▸ GIVEN PROBLEM: Return, exactly, the line that contains "Recreate this scene" together with all lines after it to the end of the entries, and no further lines.
=-=-=-=-=
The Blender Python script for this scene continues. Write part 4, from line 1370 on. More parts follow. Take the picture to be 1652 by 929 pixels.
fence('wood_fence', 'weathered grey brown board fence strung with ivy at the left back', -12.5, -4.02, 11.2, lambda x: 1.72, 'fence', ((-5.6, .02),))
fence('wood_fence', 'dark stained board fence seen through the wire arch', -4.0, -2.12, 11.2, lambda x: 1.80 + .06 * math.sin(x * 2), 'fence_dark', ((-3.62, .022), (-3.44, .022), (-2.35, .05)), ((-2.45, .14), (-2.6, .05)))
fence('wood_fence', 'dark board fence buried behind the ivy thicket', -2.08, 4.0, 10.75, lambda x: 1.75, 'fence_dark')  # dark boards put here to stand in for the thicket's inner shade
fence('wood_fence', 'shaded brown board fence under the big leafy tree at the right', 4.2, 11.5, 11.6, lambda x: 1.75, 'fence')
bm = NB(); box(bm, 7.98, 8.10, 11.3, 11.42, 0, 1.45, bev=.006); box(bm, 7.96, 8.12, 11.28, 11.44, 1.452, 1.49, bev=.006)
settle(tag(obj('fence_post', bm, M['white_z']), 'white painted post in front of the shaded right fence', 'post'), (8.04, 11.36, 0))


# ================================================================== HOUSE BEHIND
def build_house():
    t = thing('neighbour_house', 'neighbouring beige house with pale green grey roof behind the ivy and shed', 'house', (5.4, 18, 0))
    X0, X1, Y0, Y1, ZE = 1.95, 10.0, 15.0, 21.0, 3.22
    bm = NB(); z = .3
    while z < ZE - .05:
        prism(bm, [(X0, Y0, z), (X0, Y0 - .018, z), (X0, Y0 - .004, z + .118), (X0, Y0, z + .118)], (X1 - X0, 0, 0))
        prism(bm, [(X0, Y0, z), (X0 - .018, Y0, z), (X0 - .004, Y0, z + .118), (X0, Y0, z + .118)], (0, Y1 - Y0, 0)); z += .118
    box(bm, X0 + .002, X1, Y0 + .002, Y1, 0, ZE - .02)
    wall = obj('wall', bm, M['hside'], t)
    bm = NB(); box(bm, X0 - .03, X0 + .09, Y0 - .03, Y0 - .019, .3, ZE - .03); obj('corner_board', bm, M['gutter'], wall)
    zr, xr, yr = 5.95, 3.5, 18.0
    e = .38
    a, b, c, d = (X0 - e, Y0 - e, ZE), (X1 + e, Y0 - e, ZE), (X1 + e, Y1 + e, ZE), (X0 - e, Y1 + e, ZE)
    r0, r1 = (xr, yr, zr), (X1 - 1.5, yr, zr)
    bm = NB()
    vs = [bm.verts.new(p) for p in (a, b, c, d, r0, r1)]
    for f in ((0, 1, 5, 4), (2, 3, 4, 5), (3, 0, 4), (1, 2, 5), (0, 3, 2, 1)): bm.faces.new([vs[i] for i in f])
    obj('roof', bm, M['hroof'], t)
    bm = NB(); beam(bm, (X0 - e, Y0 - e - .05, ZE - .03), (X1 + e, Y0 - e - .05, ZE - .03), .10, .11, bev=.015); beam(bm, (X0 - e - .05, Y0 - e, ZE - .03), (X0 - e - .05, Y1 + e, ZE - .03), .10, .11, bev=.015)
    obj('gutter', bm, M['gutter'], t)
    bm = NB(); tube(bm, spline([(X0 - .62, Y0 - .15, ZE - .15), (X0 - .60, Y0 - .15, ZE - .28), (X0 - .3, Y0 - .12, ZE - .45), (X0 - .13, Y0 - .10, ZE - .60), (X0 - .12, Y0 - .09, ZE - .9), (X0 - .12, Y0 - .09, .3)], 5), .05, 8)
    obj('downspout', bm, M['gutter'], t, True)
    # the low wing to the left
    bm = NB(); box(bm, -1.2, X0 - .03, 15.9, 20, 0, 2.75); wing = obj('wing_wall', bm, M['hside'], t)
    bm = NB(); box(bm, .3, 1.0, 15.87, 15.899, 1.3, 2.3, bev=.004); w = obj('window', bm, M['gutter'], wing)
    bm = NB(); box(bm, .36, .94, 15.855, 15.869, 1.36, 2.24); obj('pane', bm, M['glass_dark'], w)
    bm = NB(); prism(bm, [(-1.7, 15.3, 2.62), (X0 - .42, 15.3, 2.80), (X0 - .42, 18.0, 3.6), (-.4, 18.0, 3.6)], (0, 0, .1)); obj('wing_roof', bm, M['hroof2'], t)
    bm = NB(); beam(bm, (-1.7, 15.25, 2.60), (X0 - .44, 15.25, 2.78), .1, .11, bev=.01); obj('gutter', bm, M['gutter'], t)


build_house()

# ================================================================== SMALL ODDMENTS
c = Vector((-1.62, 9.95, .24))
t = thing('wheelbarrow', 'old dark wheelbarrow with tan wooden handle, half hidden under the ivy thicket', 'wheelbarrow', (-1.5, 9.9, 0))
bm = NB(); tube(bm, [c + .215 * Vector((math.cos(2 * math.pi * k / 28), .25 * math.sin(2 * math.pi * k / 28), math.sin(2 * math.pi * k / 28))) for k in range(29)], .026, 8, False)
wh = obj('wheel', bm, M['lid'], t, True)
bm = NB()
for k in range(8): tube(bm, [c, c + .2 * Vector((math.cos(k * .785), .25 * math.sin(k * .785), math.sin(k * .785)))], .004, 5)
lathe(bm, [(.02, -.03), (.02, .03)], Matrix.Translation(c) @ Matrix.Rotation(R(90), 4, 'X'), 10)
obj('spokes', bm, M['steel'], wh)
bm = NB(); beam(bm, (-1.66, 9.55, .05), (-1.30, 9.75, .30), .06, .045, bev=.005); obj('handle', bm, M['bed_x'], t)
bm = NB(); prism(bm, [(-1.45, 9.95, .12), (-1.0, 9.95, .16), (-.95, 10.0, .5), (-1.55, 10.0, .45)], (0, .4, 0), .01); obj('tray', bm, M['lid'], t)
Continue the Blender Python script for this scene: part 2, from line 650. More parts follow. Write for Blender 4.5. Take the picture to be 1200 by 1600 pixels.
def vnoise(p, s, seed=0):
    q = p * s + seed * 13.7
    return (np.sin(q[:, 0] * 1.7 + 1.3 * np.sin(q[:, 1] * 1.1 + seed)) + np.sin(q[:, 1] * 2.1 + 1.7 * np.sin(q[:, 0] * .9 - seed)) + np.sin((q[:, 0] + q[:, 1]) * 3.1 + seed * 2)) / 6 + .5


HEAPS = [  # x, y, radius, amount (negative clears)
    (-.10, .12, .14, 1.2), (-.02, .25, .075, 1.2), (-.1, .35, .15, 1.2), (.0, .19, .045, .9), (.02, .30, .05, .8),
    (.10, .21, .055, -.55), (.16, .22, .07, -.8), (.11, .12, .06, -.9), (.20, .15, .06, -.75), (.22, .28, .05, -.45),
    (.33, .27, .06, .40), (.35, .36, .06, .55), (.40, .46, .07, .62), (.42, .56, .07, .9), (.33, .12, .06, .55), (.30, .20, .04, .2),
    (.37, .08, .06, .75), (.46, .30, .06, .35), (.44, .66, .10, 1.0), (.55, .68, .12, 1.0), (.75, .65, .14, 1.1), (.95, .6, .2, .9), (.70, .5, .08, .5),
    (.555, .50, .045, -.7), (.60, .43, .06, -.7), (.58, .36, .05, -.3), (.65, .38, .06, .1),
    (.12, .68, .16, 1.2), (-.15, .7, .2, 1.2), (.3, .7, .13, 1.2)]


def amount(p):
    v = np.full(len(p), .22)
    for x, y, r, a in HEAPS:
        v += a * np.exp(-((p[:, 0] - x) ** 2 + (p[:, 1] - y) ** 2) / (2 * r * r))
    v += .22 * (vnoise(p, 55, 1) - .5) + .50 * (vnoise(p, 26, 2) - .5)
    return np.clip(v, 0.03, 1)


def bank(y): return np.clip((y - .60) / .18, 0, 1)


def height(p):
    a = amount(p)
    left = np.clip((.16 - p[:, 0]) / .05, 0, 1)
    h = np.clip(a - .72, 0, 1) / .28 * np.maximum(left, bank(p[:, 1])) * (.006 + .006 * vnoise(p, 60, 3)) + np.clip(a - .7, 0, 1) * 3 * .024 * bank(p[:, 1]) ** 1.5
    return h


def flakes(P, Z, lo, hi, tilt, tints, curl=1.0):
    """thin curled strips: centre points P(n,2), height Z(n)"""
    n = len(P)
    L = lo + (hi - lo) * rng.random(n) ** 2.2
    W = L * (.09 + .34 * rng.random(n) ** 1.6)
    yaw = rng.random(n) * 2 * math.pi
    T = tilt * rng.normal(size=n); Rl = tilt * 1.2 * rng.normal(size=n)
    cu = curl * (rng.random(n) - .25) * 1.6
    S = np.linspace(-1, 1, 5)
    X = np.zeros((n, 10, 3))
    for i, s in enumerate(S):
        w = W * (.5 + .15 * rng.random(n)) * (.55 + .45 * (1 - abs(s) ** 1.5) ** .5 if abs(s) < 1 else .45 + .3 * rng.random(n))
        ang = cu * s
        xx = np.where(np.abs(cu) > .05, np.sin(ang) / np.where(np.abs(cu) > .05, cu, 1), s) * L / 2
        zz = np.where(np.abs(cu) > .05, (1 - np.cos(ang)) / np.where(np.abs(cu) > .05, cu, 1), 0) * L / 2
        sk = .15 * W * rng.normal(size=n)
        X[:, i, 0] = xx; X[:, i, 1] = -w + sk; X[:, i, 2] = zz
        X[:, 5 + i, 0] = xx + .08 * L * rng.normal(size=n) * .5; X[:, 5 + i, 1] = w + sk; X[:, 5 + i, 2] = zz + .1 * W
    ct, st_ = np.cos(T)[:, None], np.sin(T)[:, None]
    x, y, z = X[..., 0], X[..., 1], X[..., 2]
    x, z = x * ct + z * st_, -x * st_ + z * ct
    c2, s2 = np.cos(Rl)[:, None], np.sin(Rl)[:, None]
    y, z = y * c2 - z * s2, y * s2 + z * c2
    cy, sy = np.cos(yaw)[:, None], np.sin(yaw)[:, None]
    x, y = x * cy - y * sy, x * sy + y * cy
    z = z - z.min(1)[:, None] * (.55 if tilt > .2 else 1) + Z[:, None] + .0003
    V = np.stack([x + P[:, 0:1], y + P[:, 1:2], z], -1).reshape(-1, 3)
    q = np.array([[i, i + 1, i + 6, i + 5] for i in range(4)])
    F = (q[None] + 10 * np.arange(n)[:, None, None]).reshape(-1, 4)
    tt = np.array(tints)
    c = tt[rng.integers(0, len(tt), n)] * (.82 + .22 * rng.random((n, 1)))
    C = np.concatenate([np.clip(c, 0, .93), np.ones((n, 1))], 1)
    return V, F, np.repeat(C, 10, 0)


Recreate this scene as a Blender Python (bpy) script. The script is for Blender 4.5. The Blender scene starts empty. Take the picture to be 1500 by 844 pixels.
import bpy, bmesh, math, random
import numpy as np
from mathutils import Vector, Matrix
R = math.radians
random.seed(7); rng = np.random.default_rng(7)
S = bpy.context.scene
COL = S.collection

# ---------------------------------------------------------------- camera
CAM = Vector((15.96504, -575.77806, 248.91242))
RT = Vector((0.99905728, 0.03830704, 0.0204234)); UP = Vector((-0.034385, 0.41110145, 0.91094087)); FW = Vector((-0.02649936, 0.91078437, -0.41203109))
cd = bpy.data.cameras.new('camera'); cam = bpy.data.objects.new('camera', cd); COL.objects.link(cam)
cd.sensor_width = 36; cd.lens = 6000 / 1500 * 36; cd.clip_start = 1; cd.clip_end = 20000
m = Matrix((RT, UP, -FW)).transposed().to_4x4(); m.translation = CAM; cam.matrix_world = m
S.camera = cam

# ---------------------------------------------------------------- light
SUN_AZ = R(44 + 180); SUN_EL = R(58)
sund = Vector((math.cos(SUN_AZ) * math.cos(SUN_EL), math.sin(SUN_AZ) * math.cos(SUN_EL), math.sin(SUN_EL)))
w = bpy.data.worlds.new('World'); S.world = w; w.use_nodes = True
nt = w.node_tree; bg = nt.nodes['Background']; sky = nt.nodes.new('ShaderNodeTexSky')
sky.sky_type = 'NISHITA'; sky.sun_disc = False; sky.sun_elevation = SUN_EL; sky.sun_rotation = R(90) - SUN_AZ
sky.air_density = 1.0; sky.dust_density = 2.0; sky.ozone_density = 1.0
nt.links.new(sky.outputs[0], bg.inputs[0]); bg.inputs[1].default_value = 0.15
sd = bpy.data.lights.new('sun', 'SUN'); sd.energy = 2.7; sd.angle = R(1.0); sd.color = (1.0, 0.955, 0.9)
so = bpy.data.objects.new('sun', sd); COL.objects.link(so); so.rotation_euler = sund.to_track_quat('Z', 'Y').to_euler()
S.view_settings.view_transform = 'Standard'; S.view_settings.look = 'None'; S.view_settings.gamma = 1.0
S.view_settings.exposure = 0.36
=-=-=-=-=
▸ SOLVED EXERCISE:
Recreate this scene as a Blender Python (bpy) script. The script is for Blender 4.5. The Blender scene starts empty. Take the picture to be 1500 by 844 pixels.
import bpy, bmesh, math, random
import numpy as np
from mathutils import Vector, Matrix
R = math.radians
random.seed(7); rng = np.random.default_rng(7)
S = bpy.context.scene
COL = S.collection

# ---------------------------------------------------------------- camera
CAM = Vector((15.96504, -575.77806, 248.91242))
RT = Vector((0.99905728, 0.03830704, 0.0204234)); UP = Vector((-0.034385, 0.41110145, 0.91094087)); FW = Vector((-0.02649936, 0.91078437, -0.41203109))
cd = bpy.data.cameras.new('camera'); cam = bpy.data.objects.new('camera', cd); COL.objects.link(cam)
cd.sensor_width = 36; cd.lens = 6000 / 1500 * 36; cd.clip_start = 1; cd.clip_end = 20000
m = Matrix((RT, UP, -FW)).transposed().to_4x4(); m.translation = CAM; cam.matrix_world = m
S.camera = cam

# ---------------------------------------------------------------- light
SUN_AZ = R(44 + 180); SUN_EL = R(58)
sund = Vector((math.cos(SUN_AZ) * math.cos(SUN_EL), math.sin(SUN_AZ) * math.cos(SUN_EL), math.sin(SUN_EL)))
w = bpy.data.worlds.new('World'); S.world = w; w.use_nodes = True
nt = w.node_tree; bg = nt.nodes['Background']; sky = nt.nodes.new('ShaderNodeTexSky')
sky.sky_type = 'NISHITA'; sky.sun_disc = False; sky.sun_elevation = SUN_EL; sky.sun_rotation = R(90) - SUN_AZ
sky.air_density = 1.0; sky.dust_density = 2.0; sky.ozone_density = 1.0
nt.links.new(sky.outputs[0], bg.inputs[0]); bg.inputs[1].default_value = 0.15
sd = bpy.data.lights.new('sun', 'SUN'); sd.energy = 2.7; sd.angle = R(1.0); sd.color = (1.0, 0.955, 0.9)
so = bpy.data.objects.new('sun', sd); COL.objects.link(so); so.rotation_euler = sund.to_track_quat('Z', 'Y').to_euler()
S.view_settings.view_transform = 'Standard'; S.view_settings.look = 'None'; S.view_settings.gamma = 1.0
S.view_settings.exposure = 0.36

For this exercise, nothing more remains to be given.